Dataset content:
########

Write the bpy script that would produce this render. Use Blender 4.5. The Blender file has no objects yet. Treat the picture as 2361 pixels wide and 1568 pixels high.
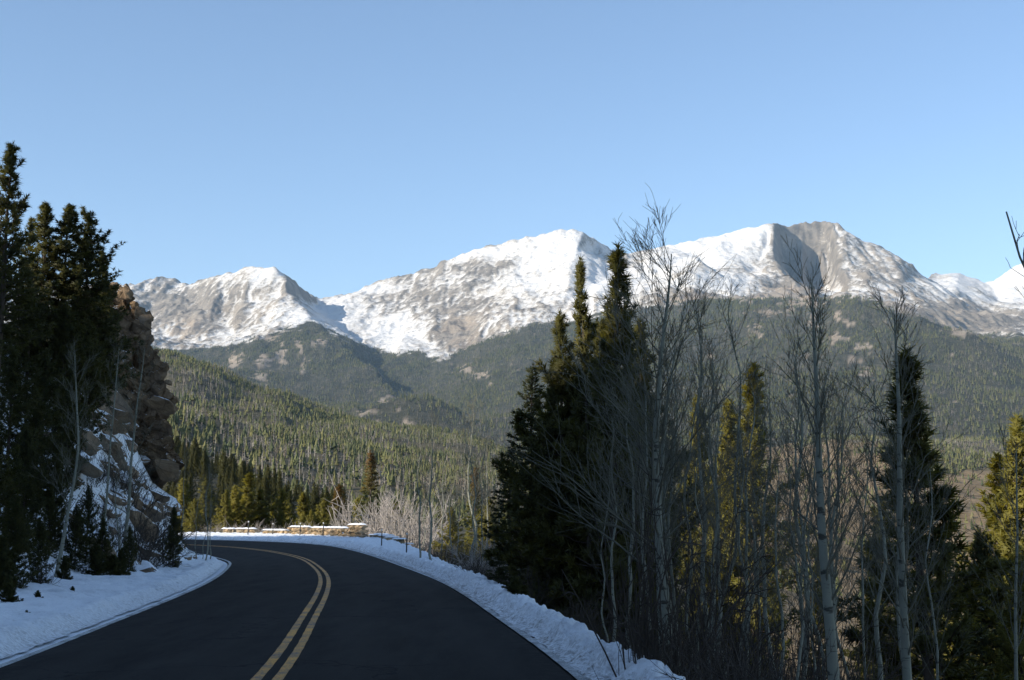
import bpy, math, random
import numpy as np
from mathutils import Vector, Matrix
from mathutils.geometry import delaunay_2d_cdt

random.seed(7)
rng = np.random.default_rng(11)
SC = bpy.context.scene
COL = SC.collection

# ------------------------------------------------------------------ camera
F = 3243.0                       # focal length in units of a 2361 px wide frame
PITCH = math.atan((1205 - 784) / F)
CAMZ = 1.6
cam = bpy.data.cameras.new('camera')
cam.sensor_width = 36.0
cam.lens = 36.0 * F / 2361.0
cam.clip_start = 0.1
cam.clip_end = 60000
co = bpy.data.objects.new('camera', cam)
COL.objects.link(co)
co.location = (0, 0, CAMZ)
co.rotation_euler = (math.pi / 2 + PITCH, 0, 0)
SC.camera = co

# ------------------------------------------------------------------ sky, sun, exposure
SUN_EL = math.radians(24.0)
SUN_BACK = math.radians(62.0)    # angle of the sun to the left of straight behind the camera
TOSUN = Vector((-math.sin(SUN_BACK) * math.cos(SUN_EL), -math.cos(SUN_BACK) * math.cos(SUN_EL), math.sin(SUN_EL)))
W = bpy.data.worlds.new('World')
SC.world = W
W.use_nodes = True
nt = W.node_tree
nt.nodes.clear()
sky = nt.nodes.new('ShaderNodeTexSky')
sky.sky_type = 'NISHITA'
sky.sun_disc = False
sky.sun_elevation = SUN_EL
sky.sun_rotation = math.atan2(TOSUN.x, TOSUN.y)
sky.altitude = 1200
sky.air_density = 1.0
sky.dust_density = 0.35
sky.ozone_density = 1.9
bg = nt.nodes.new('ShaderNodeBackground')
bg.inputs['Strength'].default_value = 0.132
wo = nt.nodes.new('ShaderNodeOutputWorld')
nt.links.new(sky.outputs[0], bg.inputs[0])
nt.links.new(bg.outputs[0], wo.inputs[0])
sl = bpy.data.lights.new('sun', 'SUN')
sl.energy = 5.0
sl.angle = math.radians(0.5)
sl.color = (1.0, 0.92, 0.79)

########

Search the lines above for the string "objects", then show every one that has it.

Completed exercise:
Write the bpy script that would produce this render. Use Blender 4.5. The Blender file has no objects yet. Treat the picture as 2361 pixels wide and 1568 pixels high.
co = bpy.data.objects.new('camera', cam)
COL.objects.link(co)